Monday, December 2. Matthew 11 – 12

You should notice some repetition in chapter twelve. A man struck dumb by the devil is brought to Jesus, a story similar to one told in chapter nine. In both cases, Jesus opponents attribute the Lord’s power to the devil. Also, Jesus’ reference to Hosea 6:6 is repeated in chapter twelve. The Pharisees request a “sign” from Jesus, a miracle, and yet the miracles they have seen they have refused to believe. They will request another sign in chapter 16 and again, Jesus will refer them to the “sign of the prophet Jonah,” a veiled reference to Jesus’ resurrection.

Here’s the major point of the chapter: Jesus has great authority, greater than anyone on earth. He is “Lord of the Sabbath,” a title belonging only to God. He is greater than Solomon, and greater than the temple. He proves his position by arguing his case from the law itself, indicating his superior knowledge of it. He also proves his position by the miracles he performs, and by the one that will be performed with his resurrection.

He also proves it by the manner of his ministry: he cares about people, exalting ministry to the needy over punctilious attention to legal detail. Finally, Jesus proves his authority by the way he conducts his ministry: he’s not a glory hound, despite the fact that he has every right to the popularity he’s receiving. Jesus urges people to keep things quiet, which Matthew (and only Matthew) records is a trait of the servant of the Lord (12:18-19, citing Isaiah 42:1-4).
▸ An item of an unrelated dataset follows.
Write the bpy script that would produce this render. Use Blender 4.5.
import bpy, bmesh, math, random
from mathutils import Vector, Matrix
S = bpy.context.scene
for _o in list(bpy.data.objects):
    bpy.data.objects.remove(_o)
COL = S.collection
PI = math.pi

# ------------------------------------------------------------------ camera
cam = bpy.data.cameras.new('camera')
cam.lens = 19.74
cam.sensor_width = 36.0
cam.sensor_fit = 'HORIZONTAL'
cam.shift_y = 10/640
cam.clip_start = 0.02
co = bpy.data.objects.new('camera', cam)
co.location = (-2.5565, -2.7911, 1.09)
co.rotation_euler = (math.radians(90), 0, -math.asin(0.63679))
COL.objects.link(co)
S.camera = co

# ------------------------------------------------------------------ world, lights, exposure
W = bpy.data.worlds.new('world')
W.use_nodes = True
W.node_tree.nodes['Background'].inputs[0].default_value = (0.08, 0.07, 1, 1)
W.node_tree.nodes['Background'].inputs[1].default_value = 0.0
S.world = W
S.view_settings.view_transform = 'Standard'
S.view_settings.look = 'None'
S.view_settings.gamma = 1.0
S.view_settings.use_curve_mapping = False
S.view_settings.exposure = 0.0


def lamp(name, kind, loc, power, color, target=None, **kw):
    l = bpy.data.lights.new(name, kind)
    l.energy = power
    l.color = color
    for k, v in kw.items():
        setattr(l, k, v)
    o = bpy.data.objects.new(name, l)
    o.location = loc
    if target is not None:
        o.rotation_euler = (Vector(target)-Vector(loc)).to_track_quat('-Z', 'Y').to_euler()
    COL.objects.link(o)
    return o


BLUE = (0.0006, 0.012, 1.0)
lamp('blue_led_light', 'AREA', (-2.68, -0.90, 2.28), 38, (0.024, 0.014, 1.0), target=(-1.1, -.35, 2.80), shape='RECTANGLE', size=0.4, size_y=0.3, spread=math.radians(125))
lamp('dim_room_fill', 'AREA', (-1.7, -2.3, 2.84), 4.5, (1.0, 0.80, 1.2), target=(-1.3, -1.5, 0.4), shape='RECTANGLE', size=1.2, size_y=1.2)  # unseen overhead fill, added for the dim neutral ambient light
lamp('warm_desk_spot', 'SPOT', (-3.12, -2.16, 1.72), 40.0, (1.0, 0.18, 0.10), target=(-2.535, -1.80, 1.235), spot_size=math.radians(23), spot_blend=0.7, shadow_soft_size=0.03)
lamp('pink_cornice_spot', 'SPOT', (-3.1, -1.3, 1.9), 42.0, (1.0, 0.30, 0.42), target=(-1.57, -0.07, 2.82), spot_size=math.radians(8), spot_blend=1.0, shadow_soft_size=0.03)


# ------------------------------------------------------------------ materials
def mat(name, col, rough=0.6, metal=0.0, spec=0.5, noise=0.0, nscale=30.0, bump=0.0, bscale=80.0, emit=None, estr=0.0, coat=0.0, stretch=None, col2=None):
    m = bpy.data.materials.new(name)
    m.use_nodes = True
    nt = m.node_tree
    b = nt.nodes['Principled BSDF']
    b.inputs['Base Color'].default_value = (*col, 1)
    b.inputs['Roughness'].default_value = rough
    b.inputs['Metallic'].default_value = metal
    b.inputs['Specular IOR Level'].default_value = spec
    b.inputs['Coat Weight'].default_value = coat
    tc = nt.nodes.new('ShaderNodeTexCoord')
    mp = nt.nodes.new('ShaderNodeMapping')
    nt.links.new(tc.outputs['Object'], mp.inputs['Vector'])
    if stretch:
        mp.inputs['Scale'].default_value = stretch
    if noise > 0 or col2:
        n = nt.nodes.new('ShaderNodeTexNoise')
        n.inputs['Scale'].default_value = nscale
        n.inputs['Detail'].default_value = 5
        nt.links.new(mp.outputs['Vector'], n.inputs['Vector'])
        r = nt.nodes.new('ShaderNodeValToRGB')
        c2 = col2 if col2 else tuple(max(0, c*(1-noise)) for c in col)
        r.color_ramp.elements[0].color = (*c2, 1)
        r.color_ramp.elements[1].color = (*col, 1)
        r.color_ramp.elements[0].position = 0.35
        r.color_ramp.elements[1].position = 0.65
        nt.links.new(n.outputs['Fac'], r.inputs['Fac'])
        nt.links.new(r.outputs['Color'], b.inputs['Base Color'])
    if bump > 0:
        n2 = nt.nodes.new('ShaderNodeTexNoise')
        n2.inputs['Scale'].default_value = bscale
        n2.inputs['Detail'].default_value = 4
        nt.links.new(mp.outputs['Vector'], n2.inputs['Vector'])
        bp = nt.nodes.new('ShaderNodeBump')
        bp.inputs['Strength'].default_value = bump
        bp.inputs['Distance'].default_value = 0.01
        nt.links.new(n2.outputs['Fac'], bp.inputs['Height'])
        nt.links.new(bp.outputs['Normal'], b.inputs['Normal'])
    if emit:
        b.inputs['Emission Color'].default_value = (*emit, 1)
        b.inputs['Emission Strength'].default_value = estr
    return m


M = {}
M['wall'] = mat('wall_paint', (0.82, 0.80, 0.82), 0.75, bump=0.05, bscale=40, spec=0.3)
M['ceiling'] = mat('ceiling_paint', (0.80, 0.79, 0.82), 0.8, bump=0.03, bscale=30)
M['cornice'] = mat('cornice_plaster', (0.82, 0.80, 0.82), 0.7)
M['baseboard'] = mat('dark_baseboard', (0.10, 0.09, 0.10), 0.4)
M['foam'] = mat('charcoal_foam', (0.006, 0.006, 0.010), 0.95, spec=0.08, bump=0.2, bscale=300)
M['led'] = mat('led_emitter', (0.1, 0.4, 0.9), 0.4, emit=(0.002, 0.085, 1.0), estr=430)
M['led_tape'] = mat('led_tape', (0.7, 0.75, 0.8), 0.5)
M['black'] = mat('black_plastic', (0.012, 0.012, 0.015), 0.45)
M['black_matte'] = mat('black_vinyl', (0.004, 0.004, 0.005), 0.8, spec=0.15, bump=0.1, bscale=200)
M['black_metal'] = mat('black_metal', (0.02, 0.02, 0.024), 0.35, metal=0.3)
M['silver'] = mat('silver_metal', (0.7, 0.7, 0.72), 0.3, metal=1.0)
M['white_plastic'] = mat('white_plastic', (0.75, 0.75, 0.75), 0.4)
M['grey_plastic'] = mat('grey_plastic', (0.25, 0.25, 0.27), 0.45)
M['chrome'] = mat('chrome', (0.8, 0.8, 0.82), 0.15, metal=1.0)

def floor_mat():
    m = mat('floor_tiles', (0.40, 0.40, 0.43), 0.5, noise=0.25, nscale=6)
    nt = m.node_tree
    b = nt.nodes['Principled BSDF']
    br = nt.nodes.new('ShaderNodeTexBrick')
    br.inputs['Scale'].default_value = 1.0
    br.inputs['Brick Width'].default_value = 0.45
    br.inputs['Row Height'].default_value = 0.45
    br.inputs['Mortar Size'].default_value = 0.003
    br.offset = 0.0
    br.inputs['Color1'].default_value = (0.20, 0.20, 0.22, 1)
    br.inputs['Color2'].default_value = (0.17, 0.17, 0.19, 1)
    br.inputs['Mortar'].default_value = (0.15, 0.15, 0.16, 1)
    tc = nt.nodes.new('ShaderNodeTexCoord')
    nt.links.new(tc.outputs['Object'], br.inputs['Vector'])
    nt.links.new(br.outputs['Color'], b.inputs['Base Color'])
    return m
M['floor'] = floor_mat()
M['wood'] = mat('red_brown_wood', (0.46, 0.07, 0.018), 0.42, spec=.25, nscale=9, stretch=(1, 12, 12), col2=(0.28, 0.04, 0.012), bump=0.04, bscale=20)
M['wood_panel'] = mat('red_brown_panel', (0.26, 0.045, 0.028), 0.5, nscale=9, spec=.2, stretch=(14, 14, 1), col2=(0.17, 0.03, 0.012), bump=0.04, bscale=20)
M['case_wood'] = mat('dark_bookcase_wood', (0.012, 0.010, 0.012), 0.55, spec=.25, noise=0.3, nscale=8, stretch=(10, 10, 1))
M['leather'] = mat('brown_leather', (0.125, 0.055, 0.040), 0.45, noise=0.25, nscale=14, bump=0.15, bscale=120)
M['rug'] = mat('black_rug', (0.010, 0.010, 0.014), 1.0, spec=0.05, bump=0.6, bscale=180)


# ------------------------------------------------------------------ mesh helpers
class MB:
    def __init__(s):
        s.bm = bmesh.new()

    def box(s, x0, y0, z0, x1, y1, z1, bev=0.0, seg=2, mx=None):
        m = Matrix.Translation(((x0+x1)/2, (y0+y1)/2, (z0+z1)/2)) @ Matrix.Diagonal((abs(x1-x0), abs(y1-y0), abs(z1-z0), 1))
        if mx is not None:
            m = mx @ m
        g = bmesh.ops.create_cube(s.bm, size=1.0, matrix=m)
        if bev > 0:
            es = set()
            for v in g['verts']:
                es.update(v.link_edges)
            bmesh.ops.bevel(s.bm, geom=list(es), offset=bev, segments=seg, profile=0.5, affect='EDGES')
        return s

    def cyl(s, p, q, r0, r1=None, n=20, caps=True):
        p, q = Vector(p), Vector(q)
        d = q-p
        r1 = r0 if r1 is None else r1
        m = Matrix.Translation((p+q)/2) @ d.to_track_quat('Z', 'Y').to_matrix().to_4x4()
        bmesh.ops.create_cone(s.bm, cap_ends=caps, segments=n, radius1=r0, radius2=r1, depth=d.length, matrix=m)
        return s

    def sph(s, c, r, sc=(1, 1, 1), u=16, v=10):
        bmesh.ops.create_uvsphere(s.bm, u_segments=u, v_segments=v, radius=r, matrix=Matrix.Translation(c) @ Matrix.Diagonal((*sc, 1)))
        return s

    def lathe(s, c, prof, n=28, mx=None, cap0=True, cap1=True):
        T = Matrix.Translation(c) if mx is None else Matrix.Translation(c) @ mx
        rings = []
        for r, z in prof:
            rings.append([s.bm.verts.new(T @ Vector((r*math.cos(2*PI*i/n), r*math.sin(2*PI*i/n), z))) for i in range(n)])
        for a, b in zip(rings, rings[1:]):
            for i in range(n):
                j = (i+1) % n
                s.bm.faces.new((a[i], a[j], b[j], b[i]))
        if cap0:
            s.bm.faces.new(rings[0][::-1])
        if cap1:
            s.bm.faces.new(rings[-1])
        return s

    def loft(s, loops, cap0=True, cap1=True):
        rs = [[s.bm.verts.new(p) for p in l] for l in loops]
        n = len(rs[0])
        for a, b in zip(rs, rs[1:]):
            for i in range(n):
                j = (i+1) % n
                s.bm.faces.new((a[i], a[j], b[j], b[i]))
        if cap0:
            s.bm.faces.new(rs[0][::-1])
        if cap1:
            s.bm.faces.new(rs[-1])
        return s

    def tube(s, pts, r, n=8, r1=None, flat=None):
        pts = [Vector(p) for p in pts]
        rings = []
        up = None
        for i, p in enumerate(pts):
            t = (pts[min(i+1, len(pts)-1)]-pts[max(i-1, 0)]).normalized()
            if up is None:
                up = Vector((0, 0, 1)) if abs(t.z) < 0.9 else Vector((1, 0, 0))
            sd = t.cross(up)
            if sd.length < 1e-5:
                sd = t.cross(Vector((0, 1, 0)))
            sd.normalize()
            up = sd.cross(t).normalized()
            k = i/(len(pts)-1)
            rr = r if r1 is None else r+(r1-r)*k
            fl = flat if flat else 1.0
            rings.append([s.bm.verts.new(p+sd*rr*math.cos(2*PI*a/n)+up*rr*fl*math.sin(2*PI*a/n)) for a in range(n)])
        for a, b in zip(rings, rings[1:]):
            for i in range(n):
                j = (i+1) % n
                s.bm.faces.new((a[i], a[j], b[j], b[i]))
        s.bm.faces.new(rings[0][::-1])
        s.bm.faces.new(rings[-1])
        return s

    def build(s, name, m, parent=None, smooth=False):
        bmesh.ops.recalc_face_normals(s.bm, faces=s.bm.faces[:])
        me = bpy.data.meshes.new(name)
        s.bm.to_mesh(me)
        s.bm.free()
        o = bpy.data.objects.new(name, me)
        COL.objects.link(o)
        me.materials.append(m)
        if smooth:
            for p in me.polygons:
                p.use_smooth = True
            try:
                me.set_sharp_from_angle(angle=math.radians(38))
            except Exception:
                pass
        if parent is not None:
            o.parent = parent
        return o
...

So here is a prescription for ministry, taken from Jesus’ life: First, keep the law (God’s law), but make sure it is the law you are keeping and not some traditional interpretation of the law. You cannot have a relationship with God without obedience (vs. 50). Second, focus on helping others. Everything in the law has to do with love for God and for others (which Jesus will make plain in 22:40). One cannot love God and ignore the needs of mankind. Third, pay attention to the kind of person you are as evidenced by the things you do. A good person consistently does good things because he wants to do them. A bad person does not. Finally, the disciple does not follow Jesus to get attention. He follows Jesus quietly and his service is between him and the God he serves.